[Aim]
Images do not belong in the copy. Retype all the entries below exactly.

[Data section]
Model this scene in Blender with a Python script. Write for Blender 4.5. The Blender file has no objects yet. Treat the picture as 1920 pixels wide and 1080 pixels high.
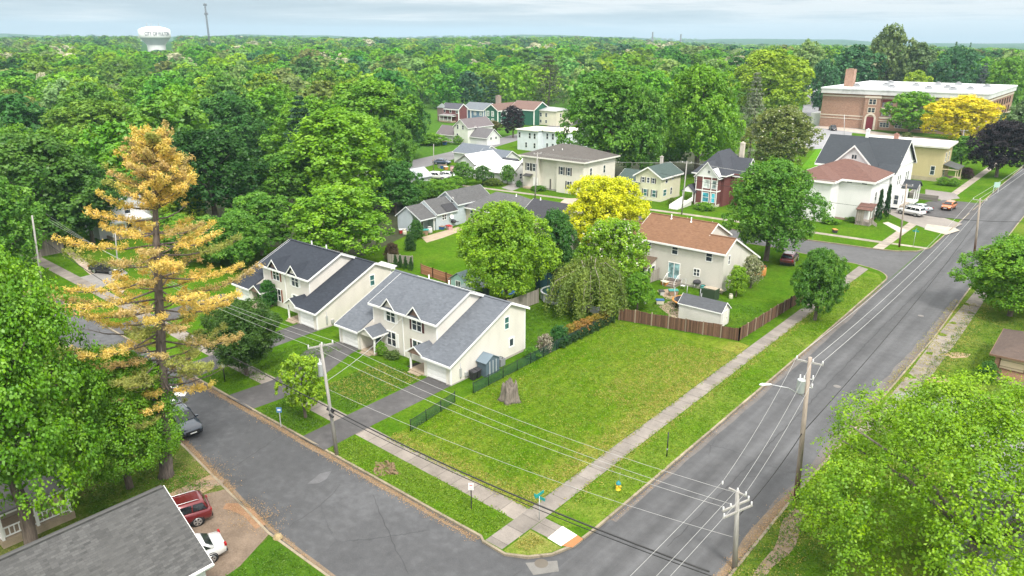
import bpy, bmesh, math, random
import numpy as np
from mathutils import Vector, Matrix
R = math.radians
scene = bpy.context.scene
col = scene.collection
# ---------------------------------------------------------------- camera geometry
FPX = 1380.0
PITCH = math.atan(462 / FPX)
YAW = R(40)
CAMZ = 30.0
_fw = (-math.sin(YAW) * math.cos(PITCH), math.cos(YAW) * math.cos(PITCH), -math.sin(PITCH))
_rt = (math.cos(YAW), math.sin(YAW), 0)
_up = (-math.sin(YAW) * math.sin(PITCH), math.cos(YAW) * math.sin(PITCH), math.cos(PITCH))
def ray(x, y):
    a = (x - 960) / FPX
    b = -(y - 540) / FPX
    return [_fw[i] + a * _rt[i] + b * _up[i] for i in range(3)]
def G(x, y, z=0.0):
    """where the photo's pixel meets the level z"""
    d = ray(x, y)
    t = (z - CAMZ) / d[2]
    return (d[0] * t, d[1] * t)
def proj(X, Y, Z):
    v = (X, Y, Z - CAMZ)
    w = sum(v[i] * _fw[i] for i in range(3))
    return (960 + FPX * sum(v[i] * _rt[i] for i in range(3)) / w, 540 - FPX * sum(v[i] * _up[i] for i in range(3)) / w)
def depth(X, Y, Z):
    v = (X, Y, Z - CAMZ)
    return sum(v[i] * _fw[i] for i in range(3))
def hgt(X, Y, ty):
    lo, hi = 0, 90
    for _ in range(50):
        m = (lo + hi) / 2
        if proj(X, Y, m)[1] > ty: lo = m
        else: hi = m
    return m

cam = bpy.data.cameras.new('camera')
cam.lens = FPX / 1920 * 36
cam.sensor_width = 36
cam.clip_end = 40000
cam.clip_start = 0.5
camo = bpy.data.objects.new('camera', cam)
col.objects.link(camo)
camo.location = (0, 0, CAMZ)
camo.rotation_euler = (R(90) - PITCH, 0, YAW)
scene.camera = camo

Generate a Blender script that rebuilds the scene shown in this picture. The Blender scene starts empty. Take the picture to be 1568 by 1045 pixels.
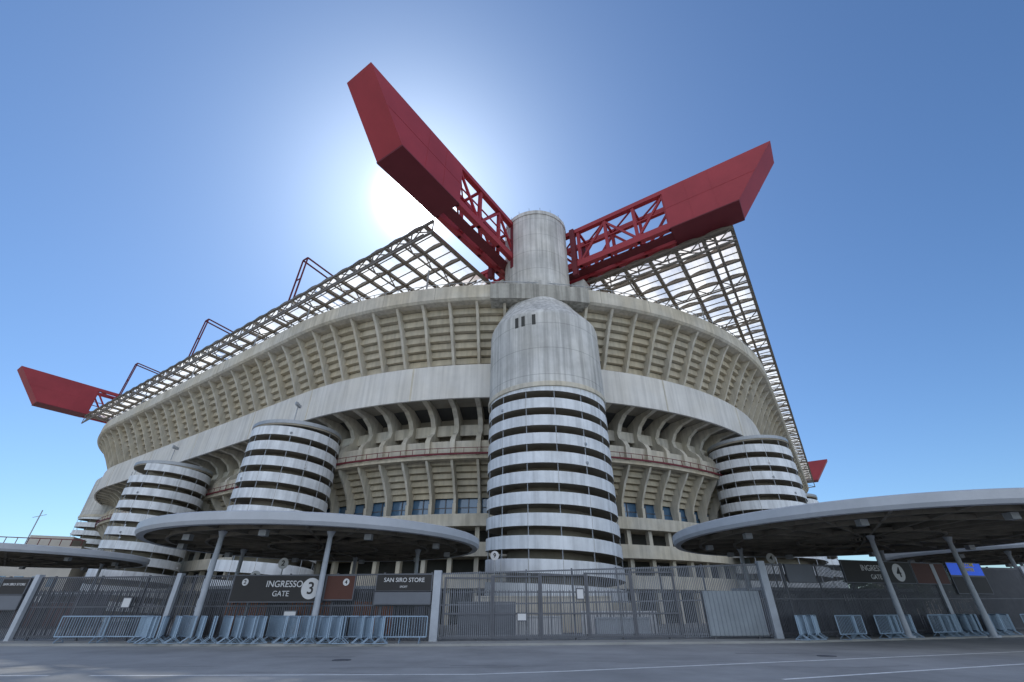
import bpy, math, random
from mathutils import Vector, Matrix
random.seed(7)
scene = bpy.context.scene
scene.view_settings.view_transform = 'Standard'
scene.view_settings.look = 'None'
scene.view_settings.exposure = 0

# ------------------------------------------------------------------ helpers
def newmat(name, col, rough=0.8, metal=0.0, var=0.0, vscale=1.0, stretch=(1,1,1), streak=0.0,
           joints=None, bump=0.0, spec=0.3, warm=0.0):
    m = bpy.data.materials.new(name); m.use_nodes = True
    nt = m.node_tree; N = nt.nodes; L = nt.links
    b = N['Principled BSDF']
    b.inputs['Roughness'].default_value = rough
    b.inputs['Metallic'].default_value = metal
    b.inputs['Specular IOR Level'].default_value = spec
    b.inputs['Base Color'].default_value = (*col, 1)
    if var == 0 and streak == 0: return m
    tc = N.new('ShaderNodeTexCoord')
    mp = N.new('ShaderNodeMapping'); mp.inputs['Scale'].default_value = stretch
    L.new(tc.outputs['Object'], mp.inputs['Vector'])
    nz = N.new('ShaderNodeTexNoise'); nz.inputs['Scale'].default_value = vscale
    nz.inputs['Detail'].default_value = 8; nz.inputs['Roughness'].default_value = 0.65
    L.new(mp.outputs['Vector'], nz.inputs['Vector'])
    mr = N.new('ShaderNodeMapRange')
    mr.inputs['From Min'].default_value = 0.3; mr.inputs['From Max'].default_value = 0.7
    mr.inputs['To Min'].default_value = 1 - var; mr.inputs['To Max'].default_value = 1 + var * 0.6
    L.new(nz.outputs['Fac'], mr.inputs['Value'])
    fac = mr.outputs['Result']
    if streak > 0:
        mp2 = N.new('ShaderNodeMapping'); mp2.inputs['Scale'].default_value = (1.6, 1.6, 0.07)
        L.new(tc.outputs['Object'], mp2.inputs['Vector'])
        n2 = N.new('ShaderNodeTexNoise'); n2.inputs['Scale'].default_value = 1.3
        n2.inputs['Detail'].default_value = 5
        L.new(mp2.outputs['Vector'], n2.inputs['Vector'])
        m2 = N.new('ShaderNodeMapRange')
        m2.inputs['From Min'].default_value = 0.35; m2.inputs['From Max'].default_value = 0.58
        m2.inputs['To Min'].default_value = 1 - streak; m2.inputs['To Max'].default_value = 1
        L.new(n2.outputs['Fac'], m2.inputs['Value'])
        mu = N.new('ShaderNodeMath'); mu.operation = 'MULTIPLY'
        L.new(fac, mu.inputs[0]); L.new(m2.outputs['Result'], mu.inputs[1]); fac = mu.outputs[0]
    if joints:
        sp = N.new('ShaderNodeSeparateXYZ'); L.new(tc.outputs['Object'], sp.inputs[0])
        d = N.new('ShaderNodeMath'); d.operation = 'DIVIDE'; d.inputs[1].default_value = joints
        L.new(sp.outputs['Z'], d.inputs[0])
        fr = N.new('ShaderNodeMath'); fr.operation = 'FRACT'; L.new(d.outputs[0], fr.inputs[0])
        lt = N.new('ShaderNodeMath'); lt.operation = 'LESS_THAN'; lt.inputs[1].default_value = 0.025
        L.new(fr.outputs[0], lt.inputs[0])
        ms = N.new('ShaderNodeMath'); ms.operation = 'MULTIPLY_ADD'
        ms.inputs[1].default_value = -0.28; ms.inputs[2].default_value = 1
        L.new(lt.outputs[0], ms.inputs[0])
        mu = N.new('ShaderNodeMath'); mu.operation = 'MULTIPLY'
        L.new(fac, mu.inputs[0]); L.new(ms.outputs[0], mu.inputs[1]); fac = mu.outputs[0]
    vm = N.new('ShaderNodeVectorMath'); vm.operation = 'SCALE'
    if warm > 0:   # warm weathering patches
        n4 = N.new('ShaderNodeTexNoise'); n4.inputs['Scale'].default_value = 0.23; n4.inputs['Detail'].default_value = 7
        L.new(tc.outputs['Object'], n4.inputs['Vector'])
        m4 = N.new('ShaderNodeMapRange'); m4.inputs['From Min'].default_value = .42; m4.inputs['From Max'].default_value = .62
        L.new(n4.outputs['Fac'], m4.inputs['Value'])
        mc = N.new('ShaderNodeMix'); mc.data_type = 'RGBA'
        mc.inputs['A'].default_value = (*col, 1); mc.inputs['B'].default_value = (col[0]*(1-.05*warm), col[1]*(1-.12*warm), col[2]*(1-.26*warm), 1)
        L.new(m4.outputs['Result'], mc.inputs['Factor']); L.new(mc.outputs['Result'], vm.inputs[0])
    else:
        vm.inputs[0].default_value = col
    L.new(fac, vm.inputs['Scale'])
    L.new(vm.outputs[0], b.inputs['Base Color'])
    if bump > 0:
        bp = N.new('ShaderNodeBump'); bp.inputs['Strength'].default_value = bump
        bp.inputs['Distance'].default_value = 0.05
        n3 = N.new('ShaderNodeTexNoise'); n3.inputs['Scale'].default_value = vscale * 12
        n3.inputs['Detail'].default_value = 6
        L.new(tc.outputs['Object'], n3.inputs['Vector'])
        L.new(n3.outputs['Fac'], bp.inputs['Height']); L.new(bp.outputs[0], b.inputs['Normal'])
    return m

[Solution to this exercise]
Model this scene in Blender with a Python script. Write for Blender 4.5. The Blender file has no objects yet. Treat the picture as 1920 pixels wide and 1080 pixels high.
import bpy, bmesh, math, random
import numpy as np
from mathutils import Vector, Matrix
R = math.radians
scene = bpy.context.scene
col = scene.collection
# ---------------------------------------------------------------- camera geometry
FPX = 1380.0
PITCH = math.atan(462 / FPX)
YAW = R(40)
CAMZ = 30.0
_fw = (-math.sin(YAW) * math.cos(PITCH), math.cos(YAW) * math.cos(PITCH), -math.sin(PITCH))
_rt = (math.cos(YAW), math.sin(YAW), 0)
_up = (-math.sin(YAW) * math.sin(PITCH), math.cos(YAW) * math.sin(PITCH), math.cos(PITCH))
def ray(x, y):
    a = (x - 960) / FPX
    b = -(y - 540) / FPX
    return [_fw[i] + a * _rt[i] + b * _up[i] for i in range(3)]
def G(x, y, z=0.0):
    """where the photo's pixel meets the level z"""
    d = ray(x, y)
    t = (z - CAMZ) / d[2]
    return (d[0] * t, d[1] * t)
def proj(X, Y, Z):
    v = (X, Y, Z - CAMZ)
    w = sum(v[i] * _fw[i] for i in range(3))
    return (960 + FPX * sum(v[i] * _rt[i] for i in range(3)) / w, 540 - FPX * sum(v[i] * _up[i] for i in range(3)) / w)
def depth(X, Y, Z):
    v = (X, Y, Z - CAMZ)
    return sum(v[i] * _fw[i] for i in range(3))
def hgt(X, Y, ty):
    lo, hi = 0, 90
    for _ in range(50):
        m = (lo + hi) / 2
        if proj(X, Y, m)[1] > ty: lo = m
        else: hi = m
    return m

cam = bpy.data.cameras.new('camera')
cam.lens = FPX / 1920 * 36
cam.sensor_width = 36
cam.clip_end = 40000
cam.clip_start = 0.5
camo = bpy.data.objects.new('camera', cam)
col.objects.link(camo)
camo.location = (0, 0, CAMZ)
camo.rotation_euler = (R(90) - PITCH, 0, YAW)
scene.camera = camo

Generate a Blender script that rebuilds the scene shown in this picture. The Blender scene starts empty. Take the picture to be 1568 by 1045 pixels.
import bpy, math, random
from mathutils import Vector, Matrix
random.seed(7)
scene = bpy.context.scene
scene.view_settings.view_transform = 'Standard'
scene.view_settings.look = 'None'
scene.view_settings.exposure = 0

# ------------------------------------------------------------------ helpers
def newmat(name, col, rough=0.8, metal=0.0, var=0.0, vscale=1.0, stretch=(1,1,1), streak=0.0,
           joints=None, bump=0.0, spec=0.3, warm=0.0):
    m = bpy.data.materials.new(name); m.use_nodes = True
    nt = m.node_tree; N = nt.nodes; L = nt.links
    b = N['Principled BSDF']
    b.inputs['Roughness'].default_value = rough
    b.inputs['Metallic'].default_value = metal
    b.inputs['Specular IOR Level'].default_value = spec
    b.inputs['Base Color'].default_value = (*col, 1)
    if var == 0 and streak == 0: return m
    tc = N.new('ShaderNodeTexCoord')
    mp = N.new('ShaderNodeMapping'); mp.inputs['Scale'].default_value = stretch
    L.new(tc.outputs['Object'], mp.inputs['Vector'])
    nz = N.new('ShaderNodeTexNoise'); nz.inputs['Scale'].default_value = vscale
    nz.inputs['Detail'].default_value = 8; nz.inputs['Roughness'].default_value = 0.65
    L.new(mp.outputs['Vector'], nz.inputs['Vector'])
    mr = N.new('ShaderNodeMapRange')
    mr.inputs['From Min'].default_value = 0.3; mr.inputs['From Max'].default_value = 0.7
    mr.inputs['To Min'].default_value = 1 - var; mr.inputs['To Max'].default_value = 1 + var * 0.6
    L.new(nz.outputs['Fac'], mr.inputs['Value'])
    fac = mr.outputs['Result']
    if streak > 0:
        mp2 = N.new('ShaderNodeMapping'); mp2.inputs['Scale'].default_value = (1.6, 1.6, 0.07)
        L.new(tc.outputs['Object'], mp2.inputs['Vector'])
        n2 = N.new('ShaderNodeTexNoise'); n2.inputs['Scale'].default_value = 1.3
        n2.inputs['Detail'].default_value = 5
        L.new(mp2.outputs['Vector'], n2.inputs['Vector'])
        m2 = N.new('ShaderNodeMapRange')
        m2.inputs['From Min'].default_value = 0.35; m2.inputs['From Max'].default_value = 0.58
        m2.inputs['To Min'].default_value = 1 - streak; m2.inputs['To Max'].default_value = 1
        L.new(n2.outputs['Fac'], m2.inputs['Value'])
        mu = N.new('ShaderNodeMath'); mu.operation = 'MULTIPLY'
        L.new(fac, mu.inputs[0]); L.new(m2.outputs['Result'], mu.inputs[1]); fac = mu.outputs[0]
    if joints:
        sp = N.new('ShaderNodeSeparateXYZ'); L.new(tc.outputs['Object'], sp.inputs[0])
        d = N.new('ShaderNodeMath'); d.operation = 'DIVIDE'; d.inputs[1].default_value = joints
        L.new(sp.outputs['Z'], d.inputs[0])
        fr = N.new('ShaderNodeMath'); fr.operation = 'FRACT'; L.new(d.outputs[0], fr.inputs[0])
        lt = N.new('ShaderNodeMath'); lt.operation = 'LESS_THAN'; lt.inputs[1].default_value = 0.025
        L.new(fr.outputs[0], lt.inputs[0])
        ms = N.new('ShaderNodeMath'); ms.operation = 'MULTIPLY_ADD'
        ms.inputs[1].default_value = -0.28; ms.inputs[2].default_value = 1
        L.new(lt.outputs[0], ms.inputs[0])
        mu = N.new('ShaderNodeMath'); mu.operation = 'MULTIPLY'
        L.new(fac, mu.inputs[0]); L.new(ms.outputs[0], mu.inputs[1]); fac = mu.outputs[0]
    vm = N.new('ShaderNodeVectorMath'); vm.operation = 'SCALE'
    if warm > 0:   # warm weathering patches
        n4 = N.new('ShaderNodeTexNoise'); n4.inputs['Scale'].default_value = 0.23; n4.inputs['Detail'].default_value = 7
        L.new(tc.outputs['Object'], n4.inputs['Vector'])
        m4 = N.new('ShaderNodeMapRange'); m4.inputs['From Min'].default_value = .42; m4.inputs['From Max'].default_value = .62
        L.new(n4.outputs['Fac'], m4.inputs['Value'])
        mc = N.new('ShaderNodeMix'); mc.data_type = 'RGBA'
        mc.inputs['A'].default_value = (*col, 1); mc.inputs['B'].default_value = (col[0]*(1-.05*warm), col[1]*(1-.12*warm), col[2]*(1-.26*warm), 1)
        L.new(m4.outputs['Result'], mc.inputs['Factor']); L.new(mc.outputs['Result'], vm.inputs[0])
    else:
        vm.inputs[0].default_value = col
    L.new(fac, vm.inputs['Scale'])
    L.new(vm.outputs[0], b.inputs['Base Color'])
    if bump > 0:
        bp = N.new('ShaderNodeBump'); bp.inputs['Strength'].default_value = bump
        bp.inputs['Distance'].default_value = 0.05
        n3 = N.new('ShaderNodeTexNoise'); n3.inputs['Scale'].default_value = vscale * 12
        n3.inputs['Detail'].default_value = 6
        L.new(tc.outputs['Object'], n3.inputs['Vector'])
        L.new(n3.outputs['Fac'], bp.inputs['Height']); L.new(bp.outputs[0], b.inputs['Normal'])
    return m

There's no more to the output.